Il punto dopo l’entrata in vigore del Decreto lavoro. L’istituto del contratto a termine è stato negli anni revisionato più volte dal Legislatore. Nella gestione pratica dello strumento rimane di fondamentale importanza la differenza tra proroghe e rinnovi. Facciamo il punto.
A livello legislativo non esiste una definizione standardizzata di questi due istituti, ma è ricavabile indirettamente da atti di prassi amministrativa.
In linea generale si parla di “proroga di un contratto a termine” quando rimangono immutate le condizioni che avevano giustificato l’iniziale assunzione a tempo determinato del lavoratore.
La proroga presuppone infatti una continuità temporale tra un contratto e l’altro.
Viceversa, si è in presenza di un “rinnovo del contratto a termine” quando cambiano le motivazioni poste alla base dell’iniziale assunzione a tempo determinato.

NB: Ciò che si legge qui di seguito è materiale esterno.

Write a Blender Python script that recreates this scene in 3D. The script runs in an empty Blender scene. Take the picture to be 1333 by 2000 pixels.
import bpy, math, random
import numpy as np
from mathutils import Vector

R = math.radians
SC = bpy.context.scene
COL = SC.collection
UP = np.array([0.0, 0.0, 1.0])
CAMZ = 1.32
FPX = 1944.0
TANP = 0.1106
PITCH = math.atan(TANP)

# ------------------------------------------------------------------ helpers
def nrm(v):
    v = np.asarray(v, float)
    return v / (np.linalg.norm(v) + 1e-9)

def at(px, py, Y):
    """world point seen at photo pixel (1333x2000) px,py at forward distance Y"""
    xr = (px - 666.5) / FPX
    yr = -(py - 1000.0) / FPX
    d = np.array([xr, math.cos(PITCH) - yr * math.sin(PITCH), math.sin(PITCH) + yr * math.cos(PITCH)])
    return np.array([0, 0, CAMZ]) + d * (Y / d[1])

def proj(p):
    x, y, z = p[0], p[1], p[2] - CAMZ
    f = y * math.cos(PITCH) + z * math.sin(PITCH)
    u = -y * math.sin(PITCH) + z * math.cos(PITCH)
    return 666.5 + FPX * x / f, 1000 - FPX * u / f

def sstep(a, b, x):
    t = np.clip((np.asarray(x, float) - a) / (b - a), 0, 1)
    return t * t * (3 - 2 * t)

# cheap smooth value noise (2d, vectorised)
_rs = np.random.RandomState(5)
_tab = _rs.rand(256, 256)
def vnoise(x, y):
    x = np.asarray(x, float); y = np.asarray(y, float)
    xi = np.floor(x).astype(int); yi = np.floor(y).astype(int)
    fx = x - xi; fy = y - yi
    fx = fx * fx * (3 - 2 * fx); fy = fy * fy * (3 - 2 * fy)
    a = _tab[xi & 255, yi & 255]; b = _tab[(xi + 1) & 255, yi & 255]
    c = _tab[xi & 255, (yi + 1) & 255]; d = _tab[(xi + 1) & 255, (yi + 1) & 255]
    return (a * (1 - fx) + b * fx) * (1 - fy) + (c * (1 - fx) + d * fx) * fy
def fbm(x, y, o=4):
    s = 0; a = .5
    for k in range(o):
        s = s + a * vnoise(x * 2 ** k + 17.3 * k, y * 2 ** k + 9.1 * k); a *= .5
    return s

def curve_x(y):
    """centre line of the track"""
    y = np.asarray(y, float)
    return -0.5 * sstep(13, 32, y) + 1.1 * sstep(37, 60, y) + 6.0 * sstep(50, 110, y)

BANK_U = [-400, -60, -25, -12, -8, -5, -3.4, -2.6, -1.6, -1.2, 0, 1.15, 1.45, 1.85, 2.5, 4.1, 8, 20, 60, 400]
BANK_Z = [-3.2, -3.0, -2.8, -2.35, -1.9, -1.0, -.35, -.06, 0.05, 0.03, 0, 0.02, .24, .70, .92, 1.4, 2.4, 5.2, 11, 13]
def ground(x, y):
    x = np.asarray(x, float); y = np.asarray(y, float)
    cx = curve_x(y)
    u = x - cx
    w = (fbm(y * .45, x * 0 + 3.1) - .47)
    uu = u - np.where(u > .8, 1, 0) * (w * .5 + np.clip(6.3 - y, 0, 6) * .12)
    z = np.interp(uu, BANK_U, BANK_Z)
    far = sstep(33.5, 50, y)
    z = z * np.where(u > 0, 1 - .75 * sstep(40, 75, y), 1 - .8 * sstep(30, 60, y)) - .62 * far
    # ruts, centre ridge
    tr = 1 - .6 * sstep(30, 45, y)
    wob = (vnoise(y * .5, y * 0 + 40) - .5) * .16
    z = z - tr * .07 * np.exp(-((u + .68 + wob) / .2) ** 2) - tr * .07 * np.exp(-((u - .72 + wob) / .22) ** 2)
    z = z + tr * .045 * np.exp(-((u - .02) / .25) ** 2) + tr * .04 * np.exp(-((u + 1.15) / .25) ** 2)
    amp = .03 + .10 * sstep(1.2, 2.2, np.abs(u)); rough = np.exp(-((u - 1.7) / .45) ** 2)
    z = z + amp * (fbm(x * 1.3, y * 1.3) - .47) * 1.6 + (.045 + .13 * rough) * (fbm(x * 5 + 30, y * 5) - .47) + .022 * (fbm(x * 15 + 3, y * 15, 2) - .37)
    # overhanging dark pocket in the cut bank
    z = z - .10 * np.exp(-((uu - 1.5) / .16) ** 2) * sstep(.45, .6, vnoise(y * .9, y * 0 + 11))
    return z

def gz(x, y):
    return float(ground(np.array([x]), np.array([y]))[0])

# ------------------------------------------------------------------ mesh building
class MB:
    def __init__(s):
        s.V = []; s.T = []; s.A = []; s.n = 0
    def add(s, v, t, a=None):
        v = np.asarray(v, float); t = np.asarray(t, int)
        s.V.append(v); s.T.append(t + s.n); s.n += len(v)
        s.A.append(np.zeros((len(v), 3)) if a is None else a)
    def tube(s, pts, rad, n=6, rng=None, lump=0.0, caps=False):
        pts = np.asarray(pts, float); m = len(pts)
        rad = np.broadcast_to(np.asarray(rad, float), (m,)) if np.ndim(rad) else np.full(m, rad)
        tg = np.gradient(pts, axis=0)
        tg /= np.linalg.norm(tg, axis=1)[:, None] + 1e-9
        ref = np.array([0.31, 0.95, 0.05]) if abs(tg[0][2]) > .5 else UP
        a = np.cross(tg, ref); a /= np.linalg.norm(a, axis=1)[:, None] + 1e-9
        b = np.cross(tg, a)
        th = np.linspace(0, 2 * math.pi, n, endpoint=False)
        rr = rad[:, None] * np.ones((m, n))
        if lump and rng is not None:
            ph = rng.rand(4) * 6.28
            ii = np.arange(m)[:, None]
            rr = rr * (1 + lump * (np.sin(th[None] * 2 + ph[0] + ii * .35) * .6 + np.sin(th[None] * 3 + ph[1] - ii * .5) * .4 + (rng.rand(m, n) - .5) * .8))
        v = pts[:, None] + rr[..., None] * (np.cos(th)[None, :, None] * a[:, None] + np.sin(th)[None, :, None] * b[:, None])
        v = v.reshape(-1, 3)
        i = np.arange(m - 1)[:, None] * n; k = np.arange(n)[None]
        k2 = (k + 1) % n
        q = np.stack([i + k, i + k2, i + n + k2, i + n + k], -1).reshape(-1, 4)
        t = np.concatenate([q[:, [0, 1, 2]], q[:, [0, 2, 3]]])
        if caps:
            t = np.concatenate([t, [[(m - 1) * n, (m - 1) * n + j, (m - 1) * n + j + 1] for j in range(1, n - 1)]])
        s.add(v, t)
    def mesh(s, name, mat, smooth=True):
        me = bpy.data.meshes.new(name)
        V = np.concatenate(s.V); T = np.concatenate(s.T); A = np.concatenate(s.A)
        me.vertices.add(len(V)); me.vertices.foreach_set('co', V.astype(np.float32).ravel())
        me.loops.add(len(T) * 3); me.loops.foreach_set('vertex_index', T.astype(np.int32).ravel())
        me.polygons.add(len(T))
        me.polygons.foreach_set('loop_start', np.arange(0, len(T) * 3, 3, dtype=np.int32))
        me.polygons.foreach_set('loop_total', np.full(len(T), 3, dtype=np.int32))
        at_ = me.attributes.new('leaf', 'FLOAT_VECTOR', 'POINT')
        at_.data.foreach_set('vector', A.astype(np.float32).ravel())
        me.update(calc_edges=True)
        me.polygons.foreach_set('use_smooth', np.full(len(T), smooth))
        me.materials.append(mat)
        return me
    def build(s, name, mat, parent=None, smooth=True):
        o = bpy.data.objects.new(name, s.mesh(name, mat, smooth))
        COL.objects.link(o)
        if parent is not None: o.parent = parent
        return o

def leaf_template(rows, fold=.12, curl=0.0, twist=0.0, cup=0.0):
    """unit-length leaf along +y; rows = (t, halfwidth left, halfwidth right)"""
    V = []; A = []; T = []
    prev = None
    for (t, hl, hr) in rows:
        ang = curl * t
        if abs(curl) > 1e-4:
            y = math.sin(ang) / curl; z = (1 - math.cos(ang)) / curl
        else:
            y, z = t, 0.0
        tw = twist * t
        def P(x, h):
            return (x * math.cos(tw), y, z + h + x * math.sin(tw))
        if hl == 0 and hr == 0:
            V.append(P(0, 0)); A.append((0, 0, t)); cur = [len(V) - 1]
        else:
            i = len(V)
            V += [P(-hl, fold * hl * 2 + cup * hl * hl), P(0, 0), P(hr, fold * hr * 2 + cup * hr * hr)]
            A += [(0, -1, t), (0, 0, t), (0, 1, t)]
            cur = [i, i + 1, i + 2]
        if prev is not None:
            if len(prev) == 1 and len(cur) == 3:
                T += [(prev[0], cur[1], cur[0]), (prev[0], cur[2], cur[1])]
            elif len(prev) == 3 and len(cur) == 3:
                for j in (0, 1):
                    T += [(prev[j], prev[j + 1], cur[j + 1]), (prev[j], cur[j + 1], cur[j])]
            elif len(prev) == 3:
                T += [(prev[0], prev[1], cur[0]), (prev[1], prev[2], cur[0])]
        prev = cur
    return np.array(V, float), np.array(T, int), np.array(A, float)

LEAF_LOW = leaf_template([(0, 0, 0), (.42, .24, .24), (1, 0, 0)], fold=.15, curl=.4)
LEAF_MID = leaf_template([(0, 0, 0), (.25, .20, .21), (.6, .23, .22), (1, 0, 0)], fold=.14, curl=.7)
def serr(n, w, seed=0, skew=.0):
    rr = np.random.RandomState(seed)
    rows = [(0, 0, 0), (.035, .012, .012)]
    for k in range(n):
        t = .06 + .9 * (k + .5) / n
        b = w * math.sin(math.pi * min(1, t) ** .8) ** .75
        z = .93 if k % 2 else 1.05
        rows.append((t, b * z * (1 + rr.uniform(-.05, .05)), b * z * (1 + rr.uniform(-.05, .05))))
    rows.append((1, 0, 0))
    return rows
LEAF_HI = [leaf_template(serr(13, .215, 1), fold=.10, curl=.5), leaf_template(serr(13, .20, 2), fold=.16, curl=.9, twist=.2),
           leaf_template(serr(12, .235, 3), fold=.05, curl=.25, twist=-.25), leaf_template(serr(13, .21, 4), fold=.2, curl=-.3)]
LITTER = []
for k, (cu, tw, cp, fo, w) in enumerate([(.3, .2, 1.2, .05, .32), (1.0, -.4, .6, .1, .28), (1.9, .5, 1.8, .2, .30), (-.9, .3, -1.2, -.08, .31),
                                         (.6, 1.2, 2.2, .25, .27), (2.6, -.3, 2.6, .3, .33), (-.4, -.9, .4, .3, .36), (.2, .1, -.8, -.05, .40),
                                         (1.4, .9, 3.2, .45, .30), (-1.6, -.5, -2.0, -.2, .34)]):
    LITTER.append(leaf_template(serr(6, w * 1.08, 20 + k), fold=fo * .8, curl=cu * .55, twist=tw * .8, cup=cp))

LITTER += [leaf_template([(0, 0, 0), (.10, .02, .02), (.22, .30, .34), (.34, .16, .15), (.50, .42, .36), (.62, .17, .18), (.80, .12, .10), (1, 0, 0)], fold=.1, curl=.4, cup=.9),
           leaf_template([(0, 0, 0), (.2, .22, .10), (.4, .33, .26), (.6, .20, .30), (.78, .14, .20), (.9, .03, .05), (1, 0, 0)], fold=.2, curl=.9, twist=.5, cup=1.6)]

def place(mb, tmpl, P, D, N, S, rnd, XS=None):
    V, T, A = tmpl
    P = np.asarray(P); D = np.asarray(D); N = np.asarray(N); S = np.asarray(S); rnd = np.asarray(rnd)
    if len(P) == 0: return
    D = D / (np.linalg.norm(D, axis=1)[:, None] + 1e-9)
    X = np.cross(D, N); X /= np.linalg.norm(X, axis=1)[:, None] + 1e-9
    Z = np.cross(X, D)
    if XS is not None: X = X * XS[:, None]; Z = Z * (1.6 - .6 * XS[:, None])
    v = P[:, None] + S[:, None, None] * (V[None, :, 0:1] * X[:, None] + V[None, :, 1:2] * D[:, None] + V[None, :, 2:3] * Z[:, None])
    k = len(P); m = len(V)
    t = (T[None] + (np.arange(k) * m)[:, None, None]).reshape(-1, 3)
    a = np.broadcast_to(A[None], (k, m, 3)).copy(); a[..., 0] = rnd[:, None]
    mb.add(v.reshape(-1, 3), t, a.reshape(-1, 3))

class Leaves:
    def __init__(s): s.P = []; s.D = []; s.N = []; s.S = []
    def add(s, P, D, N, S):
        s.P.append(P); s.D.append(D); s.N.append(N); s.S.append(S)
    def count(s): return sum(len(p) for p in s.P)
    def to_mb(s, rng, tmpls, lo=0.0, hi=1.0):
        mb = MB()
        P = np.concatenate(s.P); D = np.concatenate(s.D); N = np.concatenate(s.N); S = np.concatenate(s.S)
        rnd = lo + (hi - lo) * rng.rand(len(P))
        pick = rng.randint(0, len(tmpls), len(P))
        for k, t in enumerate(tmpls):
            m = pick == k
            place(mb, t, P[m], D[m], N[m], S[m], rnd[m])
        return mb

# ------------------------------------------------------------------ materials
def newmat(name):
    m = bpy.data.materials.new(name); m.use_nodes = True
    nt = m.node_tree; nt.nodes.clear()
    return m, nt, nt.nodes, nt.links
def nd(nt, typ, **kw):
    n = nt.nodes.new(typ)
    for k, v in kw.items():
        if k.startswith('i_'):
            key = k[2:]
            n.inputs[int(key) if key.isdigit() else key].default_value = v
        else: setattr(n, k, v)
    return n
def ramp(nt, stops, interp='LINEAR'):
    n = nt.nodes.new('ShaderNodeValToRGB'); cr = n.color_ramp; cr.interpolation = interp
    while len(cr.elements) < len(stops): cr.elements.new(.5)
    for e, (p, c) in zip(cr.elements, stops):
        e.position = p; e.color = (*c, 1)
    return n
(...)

In presenza di un rinnovo non è possibile procedere in continuità ma è necessario il rispetto della pausa contrattuale. È lo “stop and go” tra la fine di un contratto a termine e l’inizio del successivo.
Cosa è cambiato con le modifiche introdotte alla disciplina del contratto a termine dal Decreto Lavoro?
Ora è possibile prorogare e rinnovare liberamente senza causali i contratti a termine nei primi 12 mesi di durata contrattuale.
È diventato invece necessario inserire una delle causali (di cui all’art. 19 del D.Lgs. n.81/2015) sia per le proroghe che per i rinnovi superati i primi 12 mesi ma entro i due anni (24 mesi).